L’altra ipotesi – che definiremmo “impossibilista” – sostiene che, siccome i PdR possono essere applicati sui risparmi “aggiuntivi” realizzati negli enti, al di fuori – e al di sopra – di quelli obbligatori per legge, la strada da percorrere risulti essere sempre più impervia e stretta. Quasi “impossibile” appunto.

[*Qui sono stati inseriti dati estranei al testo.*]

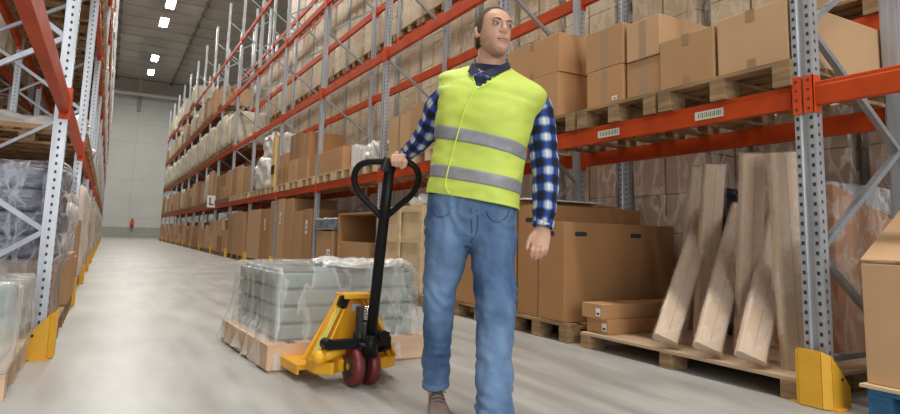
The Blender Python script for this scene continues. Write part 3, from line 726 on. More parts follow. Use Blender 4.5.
for b in range(1, 14):
    for j, yy in enumerate(lslot(b)):
        where = '%s, left rack, %s, %s' % (FLO[0], ORD[b]+' bay', LR[j])
        pallet((DL-1.05, yy, 0), 'wooden pallet on the '+where, False, 1.05, .84, group='left rack floor pallets')
        kd = ['pale', 'box', 'bag'][(b+j) % 3] if b < 3 else ('pale', 'beige', 'bag')[(b*2+j) % 3]
        if kd == 'box': carton(DL-1.0, DL+.02, yy+.02, yy+.80, .146, .85, 'brown box on the '+where, card[0], ('x',), 'left rack boxes')
        elif kd == 'bag': bulk((DL-.98, yy, .146), 'pinkish white stacked bag on the '+where, 1.02, .82, 1.15, mat('pink_white', (.74, .66, .60), .6, 0, .1, 4, .5, 9), j, 'left rack bags')
        else: wload((DL-1.02, yy+.02, .146), kd, 'film-wrapped %s carton stack, %s' % (kd, where), 1.04, .80, 1.1, 'left rack wrapped loads', j)
for b in range(1, 14):
    for lvl in (1, 2, 3):
        for j, yy in enumerate(lslot(b)):
            if (b*5+lvl*3+j) % 4 == 0 or (b < 3 and lvl in (1, 2)): continue
            where = '%s, left rack, %s, %s' % (FLO[lvl], ORD[b]+' bay', LR[j]); z = LLV[lvl-1]+SH+.001
            pallet((DL-1.03, yy, z), 'wooden pallet on the '+where, False, 1.05, .84, group='left rack pallets')
            kd = ('pale', 'beige', 'bag')[(b+lvl+j) % 3]
            if kd == 'bag': bulk((DL-1.0, yy, z+.145), 'cream bag on the '+where, .98, .8, .9, cream, j, 'left rack bags')
            else: wload((DL-1.01, yy+.02, z+.145), kd, 'film-wrapped %s carton stack, %s' % (kd, where), 1.0, .80, .9, 'left rack wrapped loads', j)
for b in (1, 2, 3):
    for j, yy in enumerate(lslot(b)):
        where = 'first shelf level, left rack, %s, %s' % (ORD[b]+' bay', LR[j]); z = LLV[0]+SH+.001
        if b == 3: continue
        pallet((DL-1.03, yy, z), 'wooden pallet on the '+where, False, 1.05, .84, group='left rack pallets')
        if j == 1: bulk((DL-.98, yy, z+.145), 'white crumpled plastic bag on the '+where, .95, .8, .28, whitebag, b, 'left rack bags', 'plastic_bag')
        else: carton(DL-.98, DL-.05, yy+.03, yy+.78, z+.145, z+(.20 if b == 1 else .34), 'low pale carton on the '+where, card[1], ('x',), 'left rack boxes')
for i in range(2, 8):
    y = YL+PL*i+.3; frame(DL-RD-.35, y, 'galvanised upright frame of the rack behind the left rack, %s back' % ORD[i-2], True, PI, 'rear left rack frames')
    if i == 7: break
    for l, z in enumerate(LLV[:3]):
        lbeam(DL-RD-.35, y, z, 'orange rail at %s of the rear left rack, %s' % (FLO[l+1], ORD[i-2]+' bay'), True, False, 'rear left rack rails')
        for j in range(3):
            if (i+l+j) % 3 == 0: continue
            yy = y+.12+j*.87; where = '%s, rear left rack, %s, %s' % (FLO[l+1], ORD[i-2]+' bay', LR[j])
            pallet((DL-RD-.35-1.05, yy, z+SH+.001), 'wooden pallet on the '+where, False, 1.05, .84, group='rear left rack pallets')
            if (i+j) % 2: bulk((DL-RD-.35-1.0, yy, z+SH+.146), 'white bag on the '+where, .95, .8, .9, whitebag, j, 'rear left rack bags')
            else: wload((DL-RD-.35-1.02, yy+.02, z+SH+.146), 'pale', 'film-wrapped pale load on the '+where, 1.0, .8, .9, 'rear left wrapped loads', j)
# level 1 of nearer left bays: stacked empty pallets further back
for b in (0, 1, 2):
    for j, yy in enumerate(lslot(b)):
        if b == 0 and j < 2: continue
        for k in range(3):
            pallet((DL-1.03, yy, LLV[1]+SH+.002+k*.146), '%s empty pallet, second level pile, left rack, %s, %s' % (['lowest', 'middle', 'top'][k], ORD[b]+' bay', LR[j]), False, 1.05, .84, group='left rack empty pallets')
tag(FARP.obj('distant_pallets', wood), 'many small wooden pallets under the loads far down the aisle', 'pallets', None, 'stuff')
# ------------------------------------------------------------------ pallet truck (local: x across, -y towards handle, rotated as a whole)
JR = .07
JO = onZ(360, 385, 0)
jk = thing('pallet_truck', 'yellow hand pallet truck with black loop handle and two dark red front wheels', 'pallet truck', (JO.x, JO.y, 0), JR)
# local frame: +y = fork direction
red = mat('wheel_polyurethane', (.16, .022, .025), .4); 
for sx in (-1, 1):
    b = MB(); r = .100; pr = []
    for k, (ax, rr) in enumerate(((-.026, r-.012), (-.02, r), (.02, r), (.026, r-.012))): pr.append([(sx*.045+ax, rr*math.cos(2*PI*i/32), r+rr*math.sin(2*PI*i/32)) for i in range(32)])
    b.rings(pr)
    wv = b.obj('wheel', red, jk, True)
    MB().cyl((sx*.045-.0275, 0, r), (sx*.045+.0275, 0, r), .058, n=24).obj('hub', blkm, wv)
    MB().cyl((sx*.045-.03, 0, r), (sx*.045+.03, 0, r), .018, n=12).obj('axle', chrome, wv)
# steering fork, pump, crossbar
b = MB(); b.box(-.014, .014, -.03, .03, .08, .24); b.cyl((0, 0, .19), (0, 0, .27), .05); b.cyl((0, 0, .27), (0, 0, .40), .038); b.obj('steering_post', blkm, jk)
b = MB().cyl((0, -.055, .215), (0, -.055, .33), .028, n=18); b.cyl((0, -.055, .21), (0, -.055, .225), .042); b.obj('pump_body', blkm, jk, True)
b = MB().cyl((0, -.055, .33), (0, -.055, .395), .014, n=14).cyl((0, -.055, .395), (0, -.055, .41), .022, n=14)
sp = [(.024*math.cos(t*.9), -.055+.024*math.sin(t*.9), .34+t*.0011) for t in range(50)]
b.tube(sp, .0035, 6); b.obj('pump_piston', chrome, jk, True)
b = MB(); b.bar((-.19, -.02, .22), (.15, -.02, .22), .05, .045); b.bar((.14, -.02, .22), (.14, .06, .19), .04, .09); b.cyl((-.20, -.05, .225), (-.20, .02, .225), .028); b.cyl((.1, -.06, .25), (.1, .0, .25), .03); b.obj('linkage', blk, jk)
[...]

In pratica il ragionamento sviluppato è più o meno questo “Più aumentano le norme di legge che impongono i tagli e più sarà difficile organizzare i PdR”.

 Premesso che entrambe le ipotesi prospettate contengono degli elementi di indubbia verità e fondatezza, mi pare si possa sostenere che i Piani di Razionalizzazione, inseriti nel d.l. n. 98/2011, siano, effettivamente e sempre più, l’unico strumento lecito e possibile da attivare per:

1)     razionalizzare, in modo concreto e progressivo, le spese degli enti;

2)     puntare al coinvolgimento del personale dipendente, senza la partecipazione del quale molte misure sarebbero inattuabili;

3)     trovare in azienda quelle risorse aggiuntive (ora “nascoste”  e spesse volte usate male ed impropriamente) che possano consentire di mettere “carburante” fresco nel delicato processo di misurazione e valutazione dei dipendenti, realizzando quella differenziazione di trattamento accessorio, sempre invocata a parole e sempre elusa nei fatti da tutti gli attori coinvolti.

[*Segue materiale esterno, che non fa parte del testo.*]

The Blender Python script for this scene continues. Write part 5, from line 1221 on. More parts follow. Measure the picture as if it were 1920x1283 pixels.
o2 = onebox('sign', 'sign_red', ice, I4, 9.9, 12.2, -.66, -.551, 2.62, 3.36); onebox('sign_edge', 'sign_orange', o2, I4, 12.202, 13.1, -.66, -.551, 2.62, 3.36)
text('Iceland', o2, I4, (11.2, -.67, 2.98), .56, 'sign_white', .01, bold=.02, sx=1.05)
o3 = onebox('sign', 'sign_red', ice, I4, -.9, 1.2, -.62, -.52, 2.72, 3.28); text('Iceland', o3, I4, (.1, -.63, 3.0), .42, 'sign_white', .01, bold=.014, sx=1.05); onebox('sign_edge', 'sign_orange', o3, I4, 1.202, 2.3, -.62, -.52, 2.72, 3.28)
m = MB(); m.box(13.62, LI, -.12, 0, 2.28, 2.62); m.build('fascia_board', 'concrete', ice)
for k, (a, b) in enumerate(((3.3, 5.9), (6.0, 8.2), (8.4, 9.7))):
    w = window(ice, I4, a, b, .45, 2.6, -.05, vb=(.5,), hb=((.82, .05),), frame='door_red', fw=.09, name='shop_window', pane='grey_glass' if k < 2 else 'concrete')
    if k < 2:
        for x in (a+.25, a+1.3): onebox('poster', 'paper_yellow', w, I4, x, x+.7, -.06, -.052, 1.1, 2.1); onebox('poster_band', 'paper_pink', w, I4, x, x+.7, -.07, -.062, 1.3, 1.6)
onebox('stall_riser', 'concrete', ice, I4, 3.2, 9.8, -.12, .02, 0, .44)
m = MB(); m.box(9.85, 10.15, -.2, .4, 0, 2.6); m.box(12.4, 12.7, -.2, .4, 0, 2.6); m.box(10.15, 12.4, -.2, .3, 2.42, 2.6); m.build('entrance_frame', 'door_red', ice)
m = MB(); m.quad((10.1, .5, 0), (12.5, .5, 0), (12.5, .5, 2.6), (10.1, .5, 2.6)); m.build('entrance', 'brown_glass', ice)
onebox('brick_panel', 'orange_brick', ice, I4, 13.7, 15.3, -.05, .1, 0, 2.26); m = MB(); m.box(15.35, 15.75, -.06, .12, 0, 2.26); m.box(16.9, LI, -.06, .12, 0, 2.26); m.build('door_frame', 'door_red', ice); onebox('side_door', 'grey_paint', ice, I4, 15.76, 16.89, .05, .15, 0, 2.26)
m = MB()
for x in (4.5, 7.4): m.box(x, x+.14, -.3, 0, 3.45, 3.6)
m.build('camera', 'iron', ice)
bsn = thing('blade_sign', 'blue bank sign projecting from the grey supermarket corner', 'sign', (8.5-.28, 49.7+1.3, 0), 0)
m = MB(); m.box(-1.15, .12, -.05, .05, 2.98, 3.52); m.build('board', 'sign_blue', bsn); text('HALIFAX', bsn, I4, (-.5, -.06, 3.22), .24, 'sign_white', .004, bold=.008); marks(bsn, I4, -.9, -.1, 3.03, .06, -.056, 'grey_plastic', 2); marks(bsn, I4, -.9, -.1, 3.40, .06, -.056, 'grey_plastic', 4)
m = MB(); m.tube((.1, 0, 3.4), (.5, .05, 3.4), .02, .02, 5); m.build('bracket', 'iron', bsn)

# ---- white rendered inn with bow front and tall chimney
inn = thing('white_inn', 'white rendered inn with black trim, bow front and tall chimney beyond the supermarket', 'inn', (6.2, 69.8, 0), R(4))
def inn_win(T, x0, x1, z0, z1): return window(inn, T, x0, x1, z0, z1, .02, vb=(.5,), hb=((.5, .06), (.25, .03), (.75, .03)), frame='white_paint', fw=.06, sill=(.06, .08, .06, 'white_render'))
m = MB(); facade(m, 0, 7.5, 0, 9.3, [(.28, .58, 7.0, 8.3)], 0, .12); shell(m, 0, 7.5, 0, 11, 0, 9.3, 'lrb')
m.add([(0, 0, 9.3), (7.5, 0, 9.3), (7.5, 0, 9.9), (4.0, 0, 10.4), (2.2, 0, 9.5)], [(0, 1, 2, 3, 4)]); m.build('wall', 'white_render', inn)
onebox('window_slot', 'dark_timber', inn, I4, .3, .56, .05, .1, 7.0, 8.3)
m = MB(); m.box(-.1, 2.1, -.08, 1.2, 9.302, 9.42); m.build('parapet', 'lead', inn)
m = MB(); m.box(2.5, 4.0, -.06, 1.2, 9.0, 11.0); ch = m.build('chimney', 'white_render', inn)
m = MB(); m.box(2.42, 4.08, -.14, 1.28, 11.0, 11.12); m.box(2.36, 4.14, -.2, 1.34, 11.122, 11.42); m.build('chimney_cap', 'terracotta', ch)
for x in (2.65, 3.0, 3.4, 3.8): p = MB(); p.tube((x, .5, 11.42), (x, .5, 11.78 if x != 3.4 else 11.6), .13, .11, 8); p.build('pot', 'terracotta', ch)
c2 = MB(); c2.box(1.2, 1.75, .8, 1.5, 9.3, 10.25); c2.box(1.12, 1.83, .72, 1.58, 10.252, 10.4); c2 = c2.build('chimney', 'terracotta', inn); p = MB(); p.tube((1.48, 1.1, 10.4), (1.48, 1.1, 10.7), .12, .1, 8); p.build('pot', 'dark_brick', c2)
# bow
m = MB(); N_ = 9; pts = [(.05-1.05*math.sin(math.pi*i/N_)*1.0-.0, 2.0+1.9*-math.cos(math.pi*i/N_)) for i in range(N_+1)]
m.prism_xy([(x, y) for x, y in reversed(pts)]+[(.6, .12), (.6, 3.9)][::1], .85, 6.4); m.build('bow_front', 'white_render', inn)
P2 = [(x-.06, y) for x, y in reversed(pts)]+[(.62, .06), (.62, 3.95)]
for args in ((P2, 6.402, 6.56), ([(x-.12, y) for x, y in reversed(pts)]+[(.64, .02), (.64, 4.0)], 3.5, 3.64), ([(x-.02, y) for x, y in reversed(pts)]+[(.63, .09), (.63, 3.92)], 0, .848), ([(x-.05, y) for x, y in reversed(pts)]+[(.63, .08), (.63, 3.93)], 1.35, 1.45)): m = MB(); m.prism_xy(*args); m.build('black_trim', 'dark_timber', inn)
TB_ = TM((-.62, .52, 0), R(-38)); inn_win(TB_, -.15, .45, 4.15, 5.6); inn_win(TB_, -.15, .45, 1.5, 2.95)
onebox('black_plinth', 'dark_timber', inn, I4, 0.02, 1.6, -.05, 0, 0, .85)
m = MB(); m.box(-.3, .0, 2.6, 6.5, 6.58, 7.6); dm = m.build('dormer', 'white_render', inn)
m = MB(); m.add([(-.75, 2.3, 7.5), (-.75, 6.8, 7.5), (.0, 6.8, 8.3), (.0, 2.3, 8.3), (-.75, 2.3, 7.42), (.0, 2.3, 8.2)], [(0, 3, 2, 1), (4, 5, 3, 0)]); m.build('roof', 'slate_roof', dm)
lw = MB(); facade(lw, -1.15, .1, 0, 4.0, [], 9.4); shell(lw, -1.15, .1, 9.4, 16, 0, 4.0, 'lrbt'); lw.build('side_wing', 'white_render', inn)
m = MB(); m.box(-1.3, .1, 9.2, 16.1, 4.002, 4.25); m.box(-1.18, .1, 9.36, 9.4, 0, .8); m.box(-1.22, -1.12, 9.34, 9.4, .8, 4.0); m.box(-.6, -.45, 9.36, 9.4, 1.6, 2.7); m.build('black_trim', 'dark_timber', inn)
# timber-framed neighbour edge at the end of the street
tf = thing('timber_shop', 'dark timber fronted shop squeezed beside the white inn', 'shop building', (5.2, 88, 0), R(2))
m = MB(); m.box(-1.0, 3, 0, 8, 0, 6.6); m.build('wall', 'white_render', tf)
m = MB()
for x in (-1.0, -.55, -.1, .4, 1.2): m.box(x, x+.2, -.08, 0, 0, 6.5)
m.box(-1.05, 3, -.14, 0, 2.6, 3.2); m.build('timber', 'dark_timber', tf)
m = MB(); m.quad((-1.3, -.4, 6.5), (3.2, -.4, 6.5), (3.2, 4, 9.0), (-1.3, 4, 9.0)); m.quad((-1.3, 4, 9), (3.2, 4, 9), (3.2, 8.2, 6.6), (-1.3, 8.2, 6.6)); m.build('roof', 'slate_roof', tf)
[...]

D’altro canto, risulta indubitabile che il legislatore “alzando l’asticella dei tagli”, nei fatti , renda meno praticabile la strada della Spending Review locale, prevista nel decreto del luglio 2011 e le conseguenti ricadute nel trattamento accessorio del personale.

Nel valutare complessivamente il quadro di riferimento, però, occorre tenere a mente anche due recenti novità, che vanno nella direzione opposta (alleggerimento dei vincoli), impattanti ai fini del nostro ragionamento.

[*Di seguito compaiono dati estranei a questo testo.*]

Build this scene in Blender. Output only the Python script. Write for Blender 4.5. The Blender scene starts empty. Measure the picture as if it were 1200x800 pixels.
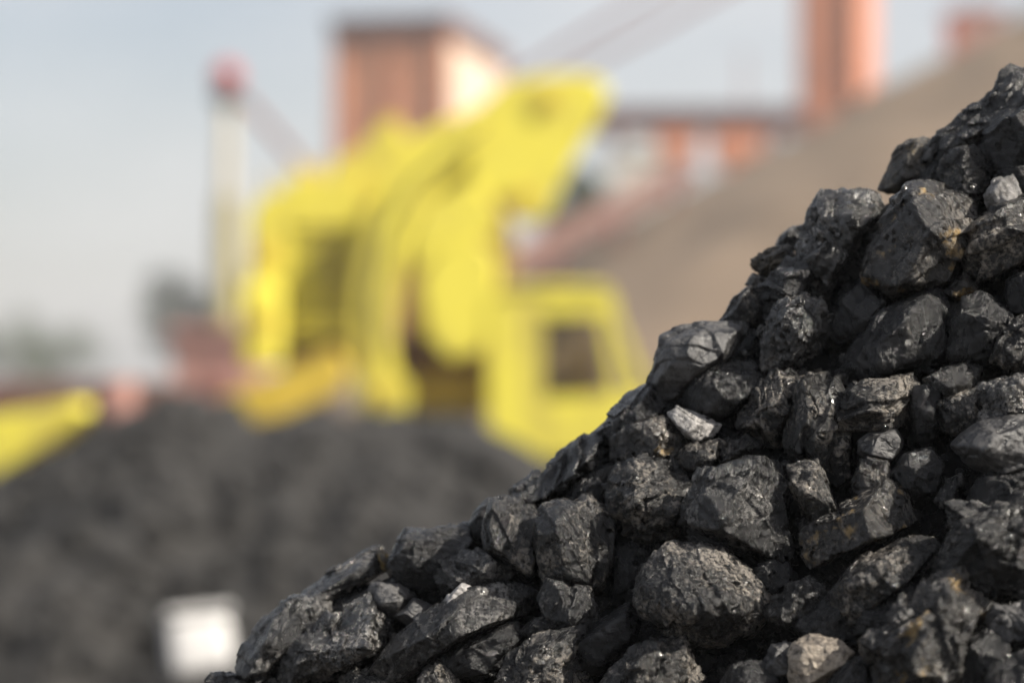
import bpy, bmesh, math, random
import numpy as np
from mathutils import Vector, Matrix

# ------------------------------------------------------------------ camera, sky, sun, exposure
scene = bpy.context.scene
FOCAL, SENSOR, CAM_Z, PITCH = 85.0, 36.0, 1.7, math.radians(1.0)
FPX = 1200 * FOCAL / SENSOR
cam_data = bpy.data.cameras.new('camera')
cam_data.lens, cam_data.sensor_width = FOCAL, SENSOR
cam_data.clip_start, cam_data.clip_end = 0.05, 3000
cam_data.dof.use_dof = True
cam_data.dof.focus_distance = 3.03
cam_data.dof.aperture_fstop = 1.6
cam_data.dof.aperture_blades = 0
cam = bpy.data.objects.new('camera', cam_data)
cam.location = (0, 0, CAM_Z)
cam.rotation_euler = (math.pi / 2 + PITCH, 0, 0)
scene.collection.objects.link(cam)
scene.camera = cam

SUN_EL, SUN_AZ = math.radians(41), math.radians(111)     # azimuth clockwise from +Y (the view direction)
to_sun = Vector((math.sin(SUN_AZ) * math.cos(SUN_EL), math.cos(SUN_AZ) * math.cos(SUN_EL), math.sin(SUN_EL)))
world = bpy.data.worlds.new('World')
scene.world = world
world.use_nodes = True
nt = world.node_tree
nt.nodes.clear()
w_out = nt.nodes.new('ShaderNodeOutputWorld')
w_bg = nt.nodes.new('ShaderNodeBackground')
w_sky = nt.nodes.new('ShaderNodeTexSky')
w_sky.sky_type = 'NISHITA'
w_sky.sun_disc = False
w_sky.sun_elevation, w_sky.sun_rotation = SUN_EL, SUN_AZ
w_sky.air_density, w_sky.dust_density, w_sky.ozone_density = 1.0, 3.0, 1.0
# thin high cloud veil, the same all round the sky
w_tc = nt.nodes.new('ShaderNodeTexCoord')
w_map = nt.nodes.new('ShaderNodeMapping'); w_map.inputs['Scale'].default_value = (2.2, 2.2, 6.0)
w_noise = nt.nodes.new('ShaderNodeTexNoise'); w_noise.inputs['Scale'].default_value = 2.0; w_noise.inputs['Detail'].default_value = 6
w_ramp = nt.nodes.new('ShaderNodeMapRange')
w_ramp.inputs['From Min'].default_value, w_ramp.inputs['From Max'].default_value = 0.35, 0.68
w_ramp.inputs['To Min'].default_value, w_ramp.inputs['To Max'].default_value = 0.32, 0.68
w_mix = nt.nodes.new('ShaderNodeMix'); w_mix.data_type = 'RGBA'
w_mix.inputs['B'].default_value = (6.0, 5.95, 6.0, 1)
nt.links.new(w_tc.outputs['Generated'], w_map.inputs['Vector'])
nt.links.new(w_map.outputs['Vector'], w_noise.inputs['Vector'])
nt.links.new(w_noise.outputs['Fac'], w_ramp.inputs['Value'])
nt.links.new(w_ramp.outputs['Result'], w_mix.inputs['Factor'])
nt.links.new(w_sky.outputs['Color'], w_mix.inputs['A'])
nt.links.new(w_mix.outputs['Result'], w_bg.inputs['Color'])
w_bg.inputs['Strength'].default_value = 0.085
nt.links.new(w_bg.outputs['Background'], w_out.inputs['Surface'])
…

La prima, è la modifica alle norme sulle assunzioni per i comuni soggetti a patto (percentuale di turn over aumentata da20 a40%). La seconda, è la sentenza della corte costituzionale n. 139/2012, in merito ai tagli ex art. 6 d.l. 78/2010 (risparmio da conseguire nel complesso, anziché voce per voce). In pratica, se si alleggeriscono i vincoli di legge, è più facile realizzare un serio Piano di Razionalizzazioni. E comunque, la nostra impressione, è che di spesa improduttiva da tagliare nelle amministrazioni ce ne sia ancora. In molti casi anche molta. Se uno vuole; se tutti – a cominciare dagli organi politici, dai dirigenti e dai responsabili dei servizi – volessero!

 

D.l. n. 95/2012, art. 5

comma 11-quinquies. Ai dirigenti e al personale non dirigenziale che risultano più meritevoli in esito alla valutazione effettuata, comunque non inferiori al dieci per cento della rispettiva totalità dei dipendenti oggetto della valutazione, secondo i criteri di cui ai commi 11 e 11-bis è attribuito un trattamento accessorio maggiorato di un importo compreso, nei limiti delle risorse disponibili ai sensi dell’art. 6, comma 1, del decreto legislativo 1° agosto 2011, n. 141, tra il 10 e il 30 per cento rispetto al trattamento accessorio medio attribuito ai dipendenti appartenenti alle stesse categorie, secondo le modalità stabilite nel sistema di cui all’articolo 7 del decreto legislativo 27 ottobre 2009, n. 150. La presente disposizione si applica ai dirigenti con riferimento alla retribuzione di risultato.